… notice the hands-free driving
intercst
All bus drivers drive like this in the UK
I noticed he’s on the wrong side of the road. He has a license?
JimA
A recent letter to the editor in St. Louis reported a similar system in Kansas City. They built a ten mile express bus route with modern stations (indicating arrival time of next bus), limited stops, low floor (easy to get on) buses, and traffic signals that give buses priority. This was much less costly than building a light rail route.
And riders like the result.
Los Angeles has had a very useful busway for decades.
d fb
Streetcars (buses on rails) are stupid. Buses with all the bells and whistles are way cheaper.
Vancouver, WA has had Bus Rapid Transit for quite a while. Now that we’re getting battery-powered, large size articulated buses with better acceleration, they should be closing in on the transit times for light rail.
Bus rapid transit - Wikipedia
intercst
Detroit built a streetcar line up Woodward a few years ago. There was a lot of chatter at the time that a streetcar line was built, rather than the busses improved, to keep the improved transit on Woodward, rather than the improvements being made in the neighborhood where people live.
Personally, I like monorails, because they don’t take road space away from traffic, and they are not subject to streetlights and traffic jams. The thing is cost. Seattle tried to extend it’s monorail line to the sports stadiums, but costs soared and the project was terminated.
Steve
Porto has converted streetcars (trams) into tourist attractions much like San Francisco with cablecars. It’s jobs!
The Captain
Vegas has a monorail system running behind the casinos. The obvious connection would be to the airport, but that hasn’t happened. There is chatter the “JCs” running the shuttle busses and cabs to the airport have something to do with the lack of a monorail connection. I have read that the Vegas trains are refurbished Disneyworld trains.

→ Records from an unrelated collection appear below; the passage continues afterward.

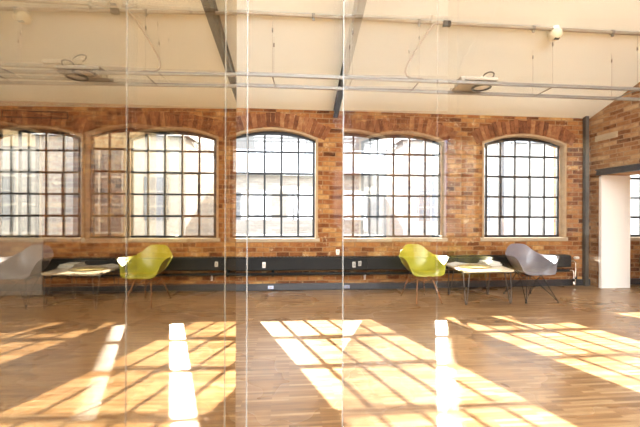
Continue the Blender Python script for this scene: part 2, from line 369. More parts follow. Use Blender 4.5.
# windows in the window wall
def steel_window(n, x0, label):
    xa, xb = kx(x0), kx(x0+W); zs, zsp, zcr = kz(ZS), kz(ZSP), kz(ZCR)
    y0, y1 = DG, DG+.04; t = .031
    bm = BM()
    ar = arch(xa, xb, zsp, zcr, 20); ari = arch(xa+t, xb-t, zsp-t*.6, zcr-t*1.6, 20)
    for i in range(20):
        p, q, a_, b_ = ar[i], ar[i+1], ari[i], ari[i+1]
        add_hexa(bm, [(a_[0],y0,a_[1]-.012),(b_[0],y0,b_[1]-.012),(b_[0],y1,b_[1]-.012),(a_[0],y1,a_[1]-.012),(p[0],y0,p[1]),(q[0],y0,q[1]),(q[0],y1,q[1]),(p[0],y1,p[1])])
    add_box(bm, xa, xa+t*1.3, y0, y1, zs, zsp); add_box(bm, xb-t*1.3, xb, y0, y1, zs, zsp); add_box(bm, xa, xb, y0, y1, zs, zs+t*1.3)
    for i in range(1, 5):
        x = xa + (xb-xa)*i/5
        add_box(bm, x-t/2, x+t/2, y0+.004, y1-.004, zs, arch_z(x, xa, xb, zsp, zcr)-.01)
    for i in range(1, 5):
        z = kz(ZS + .347*i)
        add_box(bm, xa, xb, y0+.006, y1-.006, z-t/2, z+t/2)
    root = struct(obj('window_%d' % n, bm, M_steel), label, 'window')
    # opening light in the lower middle
    bm = BM(); c0, c1 = xa+(xb-xa)*.2, xa+(xb-xa)*.6; r0, r1 = kz(ZS+.347), kz(ZS+.347*3); s = .022
    for (u0,u1,v0,v1) in ((c0-s/2,c0+s,r0-s/2,r1+s/2),(c1-s,c1+s/2,r0-s/2,r1+s/2),(c0,c1,r0-s/2,r0+s),(c0,c1,r1-s,r1+s/2)):
        add_box(bm, u0, u1, y0-.012, y1-.01, v0, v1)
    obj('opening_casement', bm, M_steel, root)
    bm = BM(); add_tube(bm, [(c1-.02, y0-.014, (r0+r1)/2), (c1-.02, y0-.04, (r0+r1)/2), (c1-.02, y0-.045, (r0+r1)/2-.10)], .006, 8)
    obj('handle', bm, M_black, root)
    bm = BM()
    prof = [(p[0], p[1]-.005) for p in ar]
    add_prism(bm, [(xa, zs), (xb, zs)] + prof[::-1], 'y', y0+.017, y0+.022)
    obj('pane', bm, M_pane, root)
    # stone surround: band on the face and the plastered reveal
    h = holes[WX.index(x0)]; bw = .03
    bm = BM()
    o_ = arch(h[0]-bw, h[1]+bw, h[3]+bw*.55, h[4]+bw, 20); i_ = arch(h[0], h[1], h[3], h[4], 20)
    yf, yr = D-.012, D+.10
    for i in range(20):
        p, q, a_, b_ = o_[i], o_[i+1], i_[i], i_[i+1]
        add_hexa(bm, [(a_[0],yf,a_[1]),(b_[0],yf,b_[1]),(b_[0],D+.02,b_[1]),(a_[0],D+.02,a_[1]),(p[0],yf,p[1]),(q[0],yf,q[1]),(q[0],D+.02,q[1]),(p[0],D+.02,p[1])])
        add_hexa(bm, [(a_[0],D,a_[1]-.006),(b_[0],D,b_[1]-.006),(b_[0],yr,b_[1]-.006),(a_[0],yr,a_[1]-.006),(a_[0],D,a_[1]+.01),(b_[0],D,b_[1]+.01),(b_[0],yr,b_[1]+.01),(a_[0],yr,a_[1]+.01)])
    add_box(bm, h[0]-bw, h[0], yf, D+.02, h[2], h[3]+bw*.55); add_box(bm, h[1], h[1]+bw, yf, D+.02, h[2], h[3]+bw*.55)
    add_box(bm, h[0]-.005, h[0]+.006, D, yr, h[2], h[3]); add_box(bm, h[1]-.006, h[1]+.005, D, yr, h[2], h[3])
    obj('stone_surround', bm, M_stone, root)
    bm = BM(); add_box(bm, h[0]-.06, h[1]+.06, D-.018, DG+.05, ZS-.065, ZS-.006)
    obj('sill', bm, M_sill, root, bevel=.006)
    # relieving arch of bricks on end
    bm = BM(); xm = (h[0]+h[1])/2; a_ = (h[1]-h[0])/2+bw; cr = h[4]+bw; rise = cr-(h[3]+bw*.55); R = (a_*a_+rise*rise)/(2*rise); zc0 = cr-R
    half = math.asin(min(1, (a_+.10)/R)); nb = 25
    for j in range(nb):
        t0 = -half + 2*half*j/nb + .002; t1 = -half + 2*half*(j+1)/nb - .002
        lo, hi = R+.012+random.uniform(0,.01), R+.245+random.uniform(-.02,.02)
        yy = D-.006+random.uniform(-.006,.003)
        f = lambda t, r, y: (xm+math.sin(t)*r, y, min(zc0+math.cos(t)*r, ZW-.015))
        add_hexa(bm, [f(t0,lo,yy),f(t1,lo,yy),f(t1,lo,D+.03),f(t0,lo,D+.03),f(t0,hi,yy),f(t1,hi,yy),f(t1,hi,D+.03),f(t0,hi,D+.03)])
    obj('brick_arch', bm, M_arch, root)
    return root
WL = ['arched steel window near the left end wall', 'arched steel window above the grey board at far left', 'arched steel window facing the yellow brick building',
      'arched steel window left of the dark roof beam', 'arched steel window behind the lime yellow armchair', 'arched steel window behind the grey armchair, beside the corner',
      'arched steel window seen through the doorway in the right wall', 'arched steel window at the far end of the next room']
for i, x in enumerate(WX): steel_window(i+1, x, WL[i])

# doorway in the right wall
bm = BM(); add_box(bm, XR-.015, XR+.515, DOOR_Y1-.02, DOOR_Y1+.002, 0, DOOR_Z-.003); add_box(bm, XR-.022, XR-.001, DOOR_Y1-.02, DOOR_Y1+.03, 0, DOOR_Z-.02)
struct(obj('trim_1', bm, mat('white_jamb_paint', (.86,.84,.80), .6), bevel=.004), 'white plastered jamb of the doorway in the right wall', 'door jamb')
bm = BM()
add_box(bm, XR-.05, XR+.02, DOOR_Y0-.25, DOOR_Y1+.05, DOOR_Z+.012, DOOR_Z+.085)
add_box(bm, XR-.07, XR+.02, DOOR_Y0-.25, DOOR_Y1+.05, DOOR_Z, DOOR_Z+.014); add_box(bm, XR-.07, XR+.02, DOOR_Y0-.25, DOOR_Y1+.05, DOOR_Z+.083, DOOR_Z+.097)
for yy in (DOOR_Y1-.03, DOOR_Y1-.38, DOOR_Y1-1.0):
    add_lathe(bm, [(.016,0),(.016,.01)], 10, Matrix.Translation((XR-.05, yy, DOOR_Z+.05)) @ Matrix.Rotation(-PI/2, 4, 'Y'))
struct(obj('trim_2', bm, M_lintel), 'dark steel lintel over the doorway in the right wall', 'lintel')

# ------------------------------------------------------------------ coated glass screens on both sides of the camera
def screen(nm, label, xi, xo, slope, y1, coat):
    y0 = -.6; z1 = 2.55; z0 = .03
    t = thing(nm, label, 'glass partition', ((xi+xo)/2, y1-.5, 0), 0, None)
    bx_, by_ = t.location.x, t.location.y
    def P(x, y, z): return (x + slope*(y-y1) - bx_, y - by_, z)
    bm = BM()
    A = [bm.verts.new(P(*p)) for p in ((xi,y0,z0),(xi,y1,z0),(xi,y1,z1),(xi,y0,z1))]
    B = [bm.verts.new(P(*p)) for p in ((xo,y0,z0),(xo,y1,z0),(xo,y1,z1),(xo,y0,z1))]
    f = bm.faces.new(A); f.material_index = 0
    f = bm.faces.new(B); f.material_index = 1
    for i in range(4):
        f = bm.faces.new((A[i], A[(i+1)%4], B[(i+1)%4], B[i])); f.material_index = 0
    obj('glass_sheet', bm, [M_clear, coat], t)
    bm = BM(); s = .004 if xo > xi else -.004
    xe = xi if xo < xi else xo
    add_hexa(bm, [P(xe-.0016,y1-.002,z0),P(xe+.0016,y1-.002,z0),P(xe+.0016,y1+.003,z0),P(xe-.0016,y1+.003,z0),P(xe-.0016,y1-.002,z1),P(xe+.0016,y1-.002,z1),P(xe+.0016,y1+.003,z1),P(xe-.0016,y1+.003,z1)])
    obj('polished_edge', bm, M_edge, t)
    bm = BM(); a_, b_ = min(xi,xo)-.012, max(xi,xo)+.012
    add_hexa(bm, [P(a_,y0,0.001),P(b_,y0,0.001),P(b_,y1,0.001),P(a_,y1,0.001),P(a_,y0,.045),P(b_,y0,.045),P(b_,y1,.045),P(a_,y1,.045)])
    obj('floor_channel', bm, M_alu, t)
    return t
YE = .928
screen('glass_partition', 'tall smoky reflective glass screen filling the left third of the view', -.114, -.143, .030, YE, M_coat_l)
screen('glass_partition', 'tall clear glass screen with a bright polished edge right of the dark beam', .1185, .1466, .037, YE, M_coat_r)

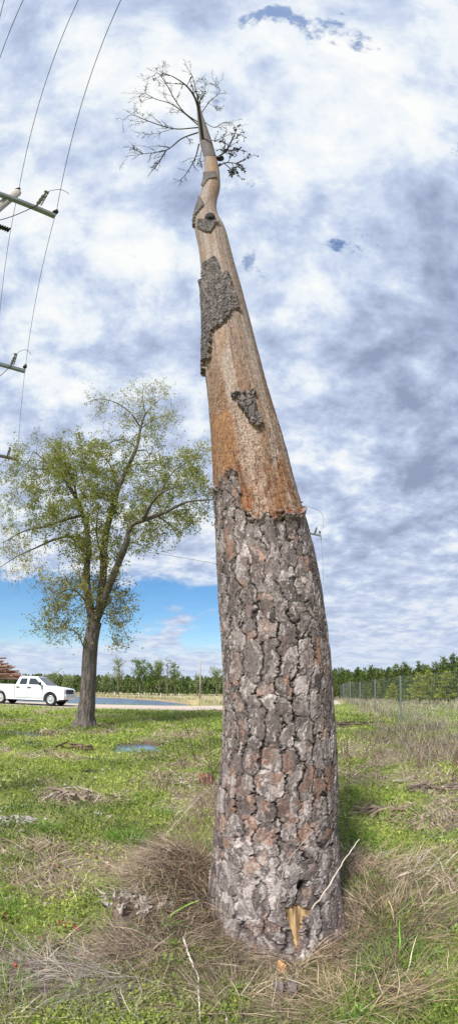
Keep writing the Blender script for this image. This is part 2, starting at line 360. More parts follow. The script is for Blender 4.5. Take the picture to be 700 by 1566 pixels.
# --- loose flakes on the plates
e2, id2, id2b, fx, fy = voro(us*2.5+w1*2.2, vs*2+w2*2.6, 55, 15)
e3, id3, id3b, gx, gy = voro(us*6+w1*5, vs*4.4+w2*6, 132, 25)
e4, id4, _, _, _ = voro(us*12+w1*9, vs*9+w2*11, 264, 35)
lay = np.floor(id2*3)/2; lay3 = np.floor(id3*3)/2
plate = .004*(id1-.5)+(dx*(id1b-.5)+dy*(id1-.35))*.006
hgt = plate+.0034*lay+.0020*lay3+.0012*id4-.020*fiss*(.6+.4*id1b)-.004*(1-sst(0, .07, e2))*(id2b > .4)-.0012*(1-sst(0, .07, e3))
fin = (RR[:, None]/.30)
thick = np.where(low_bark, .016, .020*np.clip(fin, .6, 1))
small = np.where(low_bark, 1, .45*np.clip(fin, .5, 1.0))
# finer plates high up
e5, id5, id5b, hx, hy = voro(us*1.6+w1*1.6, SS/.075+w2*1.6, 32, 45)
hgt_up = .008*(id5-.5)+.007*np.floor(id2*3)/2+.003*id4-.016*(1-sst(.04, .2, e5))
gr = pn(90, 95, 3)*.004
rim = np.zeros(PH.shape)
for P_ in (P1, P2, P3, P4, P5): rim = np.maximum(rim, np.exp(-(poly_sd(BX, BY, P_)/3.5)**2)*facing)
rim = rim*(~low_bark); edge_low = np.exp(-(((BY-edge_row)/7)**2))*low_bark
disp_b = np.where(low_bark, hgt, hgt_up*np.clip(fin, .5, 1))+gr*.5+rim*(.010+.022*np.maximum(0, nzf+.3))+edge_low*(.006+.03*np.maximum(0, nzf+.1))
# wood surface
grain = fbm(cx*14, cy*14, cz*1.6, s=101, o=4)-.5; wn = pn(20, 103)
crk = (np.abs(fbm(cx*8+2, cy*8, cz*1.1, s=107, o=4)-.5) < .012)&(fbm(cx*2, cy*2, cz*1.5, s=108, o=2) > .42)
pit = (vn(us*9, vs*26, s=109) > .90) & (fbm(us*1.2, vs*.6, s=111) > .40)
disp_w = (grain*.008+wn*.007)*np.clip(fin, .4, 1)-.008*crk*np.clip(fin, .4, 1)-.006*pit
disp = np.where(bark, thick+disp_b, disp_w)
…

When I rode the Seattle monorail, all I could think was "why doesn’t every city have these?
The grandpappy of all of them. Wuppertal, Germany. In service over a century.
“For example, the actual total cost to install a mile of monorail in Las Vegas right now (based on actual project costs) is approximately $141 million a mile – more than four times the price per mile what it has cost so far to build the existing (and rapidly expanding) 45-mile Dallas light rail system, and more than three times what light rail is projected to cost per mile for new-start LRT projects such as the one now underway in Charlotte, NC.”
https://www.lightrailnow.org/features/f_monorail006.htm
DB2
How does Musk’s Vegas tunnel compare?
The Captain
Monorail was a very bright “good idea” that did not work out in reality. The design does have advantages where space is very limited, but is more expensive than modern welded rail systems.
david fb
About the same. Stuck in the “it can be done but no reason to do it” category.
Laying track on ground is going to be cheaper, if you have open ground. In Detroit, the “light rail” takes space away from vehicle traffic. Of course, a normal bus cohabits with vehicle traffic, so no special roadway at all is needed.
Some of the stations are in the middle of the street. I keep having visions of people running to the middle-of-the-street Q-Line station to catch the streetcar, not seeing the traffic coming down the street, and getting splattered. I didn’t know, before watching this video, that many of the stops are “sponsored”.
Detroit also has an elevated “people mover”. But it only goes in one direction, around downtown. If you don’t plan where you park carefully, you have to go most of the way around downtown, to get only a few blocks from where your parked.
Mass transit bonus!
When Tandy Corp built their new HQ in downtown Ford Worth, in the mid 70s, they built on the former site of a department store.
The owners of the old department store had solved their customer parking problem by buying up land in the flood plain by the river. Problem was, that land was several blocks away from the site of the store. They solved the problem by buying some old streetcars, and building a subway line between the store and the parking lot.
When Tandy built their new HQ, the lower three floors were a shopping mall. Tandy renovated the street cars, with new, modern looking, bodywork, and continued the free subway service to the parking lot. I took that ride, for the halibut, one day. The mall station was next to the Dillard’s store in the mall.